PT Bank Ina Perdana Tbk atau yang lebih dikenal dengan Bank INA adalah perusahaan yang bergerak di bidang perbankan dan telah berdiri sejak tahun 1990. Perusahaan berkantor pusat di Jakarta, Indonesia.
Sejarah
Bank yang didirikan pada 9 Februari 1990 ini awalnya bernama PT Bank Ina yang kemudian di tanggal 22 Mei 1990 diganti menjadi PT Bank Ina Perdana.
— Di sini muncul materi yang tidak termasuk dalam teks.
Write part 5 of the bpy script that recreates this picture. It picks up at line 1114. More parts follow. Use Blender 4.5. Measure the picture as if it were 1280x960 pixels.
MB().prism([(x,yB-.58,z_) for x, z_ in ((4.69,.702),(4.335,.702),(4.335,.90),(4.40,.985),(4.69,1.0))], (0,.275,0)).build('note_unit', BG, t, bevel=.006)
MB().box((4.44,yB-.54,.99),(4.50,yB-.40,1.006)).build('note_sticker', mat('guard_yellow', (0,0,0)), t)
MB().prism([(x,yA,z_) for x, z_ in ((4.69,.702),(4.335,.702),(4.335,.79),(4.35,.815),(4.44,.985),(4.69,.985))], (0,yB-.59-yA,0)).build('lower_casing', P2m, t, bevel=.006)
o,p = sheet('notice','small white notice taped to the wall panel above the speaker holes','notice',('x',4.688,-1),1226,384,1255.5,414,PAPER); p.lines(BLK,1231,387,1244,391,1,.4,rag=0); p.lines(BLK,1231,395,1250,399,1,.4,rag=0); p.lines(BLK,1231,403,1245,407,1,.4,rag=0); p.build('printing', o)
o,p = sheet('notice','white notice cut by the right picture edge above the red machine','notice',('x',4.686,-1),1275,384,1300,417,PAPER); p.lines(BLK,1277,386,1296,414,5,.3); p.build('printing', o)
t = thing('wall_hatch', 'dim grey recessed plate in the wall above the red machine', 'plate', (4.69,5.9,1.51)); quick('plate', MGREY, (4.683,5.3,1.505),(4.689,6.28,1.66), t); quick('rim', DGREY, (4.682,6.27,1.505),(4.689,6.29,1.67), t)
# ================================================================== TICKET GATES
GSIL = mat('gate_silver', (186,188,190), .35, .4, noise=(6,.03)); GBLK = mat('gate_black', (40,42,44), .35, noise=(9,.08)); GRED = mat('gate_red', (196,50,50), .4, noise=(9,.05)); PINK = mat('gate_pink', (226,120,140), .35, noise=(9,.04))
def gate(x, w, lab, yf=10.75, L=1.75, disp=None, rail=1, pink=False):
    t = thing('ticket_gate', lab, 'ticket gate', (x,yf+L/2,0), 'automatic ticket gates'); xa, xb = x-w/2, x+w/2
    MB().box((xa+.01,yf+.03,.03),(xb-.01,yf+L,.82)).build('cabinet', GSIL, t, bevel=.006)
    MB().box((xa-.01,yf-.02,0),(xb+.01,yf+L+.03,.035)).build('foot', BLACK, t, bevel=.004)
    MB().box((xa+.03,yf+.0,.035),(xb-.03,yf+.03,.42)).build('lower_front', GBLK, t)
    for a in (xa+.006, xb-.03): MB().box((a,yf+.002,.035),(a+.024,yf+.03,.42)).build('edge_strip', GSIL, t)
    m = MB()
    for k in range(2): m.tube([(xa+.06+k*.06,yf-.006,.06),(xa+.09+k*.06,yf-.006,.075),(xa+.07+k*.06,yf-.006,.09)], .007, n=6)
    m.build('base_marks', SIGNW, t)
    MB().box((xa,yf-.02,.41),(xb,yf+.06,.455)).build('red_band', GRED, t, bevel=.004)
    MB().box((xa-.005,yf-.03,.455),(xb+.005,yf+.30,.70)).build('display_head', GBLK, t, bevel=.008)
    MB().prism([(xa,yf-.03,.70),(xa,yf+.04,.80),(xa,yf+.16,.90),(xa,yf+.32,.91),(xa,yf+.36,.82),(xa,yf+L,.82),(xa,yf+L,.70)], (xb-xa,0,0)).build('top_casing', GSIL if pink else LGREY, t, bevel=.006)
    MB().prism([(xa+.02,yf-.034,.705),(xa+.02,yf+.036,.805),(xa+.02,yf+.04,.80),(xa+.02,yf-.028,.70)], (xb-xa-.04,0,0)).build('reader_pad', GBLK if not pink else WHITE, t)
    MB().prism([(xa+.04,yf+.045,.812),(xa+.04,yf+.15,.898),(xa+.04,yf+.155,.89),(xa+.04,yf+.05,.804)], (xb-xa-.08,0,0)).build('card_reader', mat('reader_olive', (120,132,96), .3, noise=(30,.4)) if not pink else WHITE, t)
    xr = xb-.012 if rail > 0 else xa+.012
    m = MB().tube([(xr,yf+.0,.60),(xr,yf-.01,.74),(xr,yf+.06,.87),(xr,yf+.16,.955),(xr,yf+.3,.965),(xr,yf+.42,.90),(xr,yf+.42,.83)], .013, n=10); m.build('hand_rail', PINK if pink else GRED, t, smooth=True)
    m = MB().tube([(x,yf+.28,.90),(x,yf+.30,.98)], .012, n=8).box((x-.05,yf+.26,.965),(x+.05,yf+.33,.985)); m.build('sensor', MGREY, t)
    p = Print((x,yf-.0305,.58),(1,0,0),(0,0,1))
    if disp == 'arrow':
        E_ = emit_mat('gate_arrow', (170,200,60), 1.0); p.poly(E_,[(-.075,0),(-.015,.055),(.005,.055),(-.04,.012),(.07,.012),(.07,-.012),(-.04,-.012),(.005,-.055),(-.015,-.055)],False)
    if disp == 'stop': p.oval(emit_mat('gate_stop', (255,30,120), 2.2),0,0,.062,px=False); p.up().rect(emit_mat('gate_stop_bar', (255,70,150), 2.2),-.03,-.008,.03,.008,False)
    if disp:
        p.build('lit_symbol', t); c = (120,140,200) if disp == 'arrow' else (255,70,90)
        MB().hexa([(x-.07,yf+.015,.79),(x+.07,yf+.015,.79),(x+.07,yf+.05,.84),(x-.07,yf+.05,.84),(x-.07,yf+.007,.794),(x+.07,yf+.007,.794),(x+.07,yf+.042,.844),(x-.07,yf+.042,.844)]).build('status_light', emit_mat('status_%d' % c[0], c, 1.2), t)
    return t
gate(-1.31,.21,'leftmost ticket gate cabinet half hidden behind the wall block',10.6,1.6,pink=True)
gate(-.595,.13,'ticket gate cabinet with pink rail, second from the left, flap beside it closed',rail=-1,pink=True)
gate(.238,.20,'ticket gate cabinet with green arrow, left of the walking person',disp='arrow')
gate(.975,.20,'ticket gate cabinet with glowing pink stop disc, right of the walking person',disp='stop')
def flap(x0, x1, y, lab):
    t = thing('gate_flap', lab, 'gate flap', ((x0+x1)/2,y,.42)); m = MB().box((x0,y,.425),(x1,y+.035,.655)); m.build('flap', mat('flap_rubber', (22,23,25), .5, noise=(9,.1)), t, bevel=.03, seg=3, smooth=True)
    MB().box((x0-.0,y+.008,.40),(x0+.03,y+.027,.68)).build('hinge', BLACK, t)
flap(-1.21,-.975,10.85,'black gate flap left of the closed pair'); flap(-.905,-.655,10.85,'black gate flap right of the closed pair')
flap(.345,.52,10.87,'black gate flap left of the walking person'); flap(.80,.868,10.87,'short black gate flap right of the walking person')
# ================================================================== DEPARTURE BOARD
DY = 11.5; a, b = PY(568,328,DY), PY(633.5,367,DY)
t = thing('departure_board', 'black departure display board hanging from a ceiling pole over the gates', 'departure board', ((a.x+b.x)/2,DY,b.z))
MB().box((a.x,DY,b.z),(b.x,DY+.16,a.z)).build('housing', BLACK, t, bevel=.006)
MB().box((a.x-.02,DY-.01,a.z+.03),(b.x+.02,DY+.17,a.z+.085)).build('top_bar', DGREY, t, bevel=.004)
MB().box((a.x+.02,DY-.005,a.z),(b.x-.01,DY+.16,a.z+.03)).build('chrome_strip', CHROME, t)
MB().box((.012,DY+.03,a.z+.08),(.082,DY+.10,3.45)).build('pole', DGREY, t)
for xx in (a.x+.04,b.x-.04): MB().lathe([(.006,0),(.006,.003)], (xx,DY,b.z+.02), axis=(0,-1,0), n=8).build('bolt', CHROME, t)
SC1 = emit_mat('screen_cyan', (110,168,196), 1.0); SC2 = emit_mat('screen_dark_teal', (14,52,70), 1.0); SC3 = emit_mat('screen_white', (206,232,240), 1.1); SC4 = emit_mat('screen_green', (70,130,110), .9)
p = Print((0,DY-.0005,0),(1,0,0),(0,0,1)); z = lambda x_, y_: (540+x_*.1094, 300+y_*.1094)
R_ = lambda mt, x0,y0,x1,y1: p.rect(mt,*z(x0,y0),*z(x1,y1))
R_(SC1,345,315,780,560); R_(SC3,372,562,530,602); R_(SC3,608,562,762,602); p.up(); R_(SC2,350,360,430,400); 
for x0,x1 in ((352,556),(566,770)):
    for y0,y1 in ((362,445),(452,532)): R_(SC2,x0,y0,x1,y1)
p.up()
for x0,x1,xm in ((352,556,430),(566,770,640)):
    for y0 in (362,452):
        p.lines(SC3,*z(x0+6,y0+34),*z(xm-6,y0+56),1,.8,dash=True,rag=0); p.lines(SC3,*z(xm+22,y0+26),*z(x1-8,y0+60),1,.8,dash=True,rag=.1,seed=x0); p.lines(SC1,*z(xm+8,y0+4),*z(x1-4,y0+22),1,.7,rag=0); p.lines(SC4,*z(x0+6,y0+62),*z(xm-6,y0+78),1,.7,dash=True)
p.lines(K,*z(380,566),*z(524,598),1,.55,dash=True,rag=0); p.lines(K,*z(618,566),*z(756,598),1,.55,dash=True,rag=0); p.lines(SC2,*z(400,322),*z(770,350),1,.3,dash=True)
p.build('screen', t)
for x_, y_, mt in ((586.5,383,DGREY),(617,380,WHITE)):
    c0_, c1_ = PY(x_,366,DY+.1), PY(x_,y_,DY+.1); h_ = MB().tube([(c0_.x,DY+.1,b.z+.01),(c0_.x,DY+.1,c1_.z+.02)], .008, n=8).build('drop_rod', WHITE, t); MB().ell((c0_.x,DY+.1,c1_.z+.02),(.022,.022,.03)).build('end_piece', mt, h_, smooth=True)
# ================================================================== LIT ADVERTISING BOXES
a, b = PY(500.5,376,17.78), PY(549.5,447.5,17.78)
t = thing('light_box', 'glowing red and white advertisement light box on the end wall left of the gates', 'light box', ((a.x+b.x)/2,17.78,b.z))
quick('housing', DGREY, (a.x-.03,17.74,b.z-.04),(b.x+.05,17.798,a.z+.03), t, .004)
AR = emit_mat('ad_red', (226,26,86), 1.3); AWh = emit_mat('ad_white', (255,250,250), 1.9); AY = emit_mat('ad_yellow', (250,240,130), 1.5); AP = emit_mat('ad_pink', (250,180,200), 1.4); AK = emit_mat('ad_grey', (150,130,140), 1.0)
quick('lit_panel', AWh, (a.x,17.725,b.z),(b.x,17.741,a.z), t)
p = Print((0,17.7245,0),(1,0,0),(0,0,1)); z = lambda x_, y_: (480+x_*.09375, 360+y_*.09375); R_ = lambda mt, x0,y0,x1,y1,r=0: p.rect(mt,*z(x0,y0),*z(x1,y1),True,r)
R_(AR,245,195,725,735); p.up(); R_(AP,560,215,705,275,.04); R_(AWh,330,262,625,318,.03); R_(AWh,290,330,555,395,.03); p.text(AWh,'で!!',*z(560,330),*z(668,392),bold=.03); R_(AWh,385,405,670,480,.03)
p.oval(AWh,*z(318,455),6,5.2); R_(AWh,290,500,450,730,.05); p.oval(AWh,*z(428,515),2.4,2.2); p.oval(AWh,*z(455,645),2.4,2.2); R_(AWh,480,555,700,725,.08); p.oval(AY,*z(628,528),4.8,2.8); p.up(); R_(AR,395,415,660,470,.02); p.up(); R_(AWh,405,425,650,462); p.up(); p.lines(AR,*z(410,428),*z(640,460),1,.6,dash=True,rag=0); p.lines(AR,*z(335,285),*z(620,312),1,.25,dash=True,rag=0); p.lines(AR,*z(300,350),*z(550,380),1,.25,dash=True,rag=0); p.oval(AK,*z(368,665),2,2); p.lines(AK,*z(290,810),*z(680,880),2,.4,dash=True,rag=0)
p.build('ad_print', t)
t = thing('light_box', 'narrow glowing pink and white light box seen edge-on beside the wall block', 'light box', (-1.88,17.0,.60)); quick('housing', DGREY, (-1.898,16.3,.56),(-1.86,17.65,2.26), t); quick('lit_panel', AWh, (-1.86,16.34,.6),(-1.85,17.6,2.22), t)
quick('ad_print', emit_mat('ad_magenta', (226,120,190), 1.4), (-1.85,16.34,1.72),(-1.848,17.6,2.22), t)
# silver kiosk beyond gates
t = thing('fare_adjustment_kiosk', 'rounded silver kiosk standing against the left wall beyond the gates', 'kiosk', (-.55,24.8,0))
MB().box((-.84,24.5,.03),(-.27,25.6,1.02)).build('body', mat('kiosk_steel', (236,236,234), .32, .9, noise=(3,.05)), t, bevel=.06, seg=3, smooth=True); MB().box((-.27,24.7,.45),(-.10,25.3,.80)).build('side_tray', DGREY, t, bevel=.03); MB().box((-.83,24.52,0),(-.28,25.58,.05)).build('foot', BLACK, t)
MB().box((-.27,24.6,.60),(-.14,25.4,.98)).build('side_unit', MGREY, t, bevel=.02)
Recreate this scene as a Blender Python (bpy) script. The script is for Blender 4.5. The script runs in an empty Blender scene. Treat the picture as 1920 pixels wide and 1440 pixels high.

Walaupun demikian, namanya tetap disebut Bank Ina (sebelumnya Ina Bank).[1] Kepemilikan bank ini sempat berganti-ganti, dengan tercatat pernah dipegang sahamnya oleh penerbit harian Suara Pembaruan (PT Media Interaksi Utama) dan Asuransi Jiwa Bumi Asih Jaya. Dalam perkembangannya, dua pemegang saham sejak pendirian bank ini, yaitu Hadi Surya (pemilik perusahaan pelayaran PT Berlian Laju Tanker Tbk) dan keluarga Uripto Widjaja (Oki Widjaja, yang memiliki perusahaan elektronik Galva) menjadi pemilik utama dari Bank Ina.[2][3][4]
Termasuk bank kecil, awalnya Bank Ina diincar oleh Affin Bank, Malaysia untuk diakuisisi 80% sahamnya seharga Rp 390 miliar di bulan Agustus 2010.[5] Affin saat itu dikabarkan hendak mengubah Bank Ina menjadi bank syariah.[6] Namun, pada akhir 2011, Affin membatalkan rencana akuisisi ini karena kebijakan pembatasan pembelian bank oleh investor asing yang diterbitkan Bank Indonesia di tahun tersebut.[7] Modal Bank Ina kemudian ditingkatkan menjadi Rp 285 miliar setelah go public dengan melepas 25% sahamnya[4] di Bursa Efek Indonesia pada tanggal 16 Januari 2014.[8] Kemudian, di tahun yang sama, Hadi Surya lewat PT Kharisma Prima Karya dan PT Aji Lebur Seketi melepaskan sejumlah kepemilikannya dan mengubah pemegang saham pengendali terbesar menjadi PT Philadel Terra Lestari milik Pieter Tanuri. Pergantian kepemilikan ini membuat ultimate shareholder (pemilik utama) perusahaan menjadi 2, yaitu Oki Widjaja yang merupakan salah satu pemegang saham lama dan Pieter Tanuri.
Sejak tahun 2019, Oki Widjaja sudah tidak tercatat sebagai ultimate shareholder, kemudian pada tahun 2020, Anthony Salim menjadi ultimate shareholder baru bersama Pieter Tanuri. Salim Group sendiri masuk pertama kali lewat berkongsi bersama Pieter dalam PT Philadel yang mempunyai 20% saham di Bank Ina sejak 26 September 2014.[9] Namun, kepemilikan secara langsung oleh Salim baru terjadi di Januari 2017, ketika mereka masuk menjadi pemegang saham 29,02% saham Bank Ina lewat NS Financials Fund sebesar 10,58% saham dan melalui NS Asean Financial Fund sebesar 18,44%.[10] Kedua entitas itu sebenarnya adalah instrumen investasi yang dimiliki oleh Nikko Securities Indonesia, perusahaan efek yang saat itu kepemilikannya 50% dikuasai Salim.[11] Kepemilikan Salim meningkat dalam rights issue yang diadakan pada awal 2017, lewat masuknya pemegang saham baru dari PT Samudra Biru, PT Gaya Hidup Masa Kini dan perusahaan asuransi jiwa milik Salim Group, PT Indolife Pensiontama. Indolife menjadi pemegang saham terbesar, sebanyak 22,47% pasca rights issue itu.[12]
Pada tanggal 18 Maret 2020, OJK mengesahkan permohonan pengunduran diri Pieter Tanuri sebagai ultimate shareholder dari Bank Ina. Hal itu membuat ultimate shareholder perusahaan adalah Anthony Salim sampai saat ini.[13][14] Belakangan, di bawah pengendalian baru, Bank Ina telah menjadi bank devisa terhitung sejak Juli 2020.[15]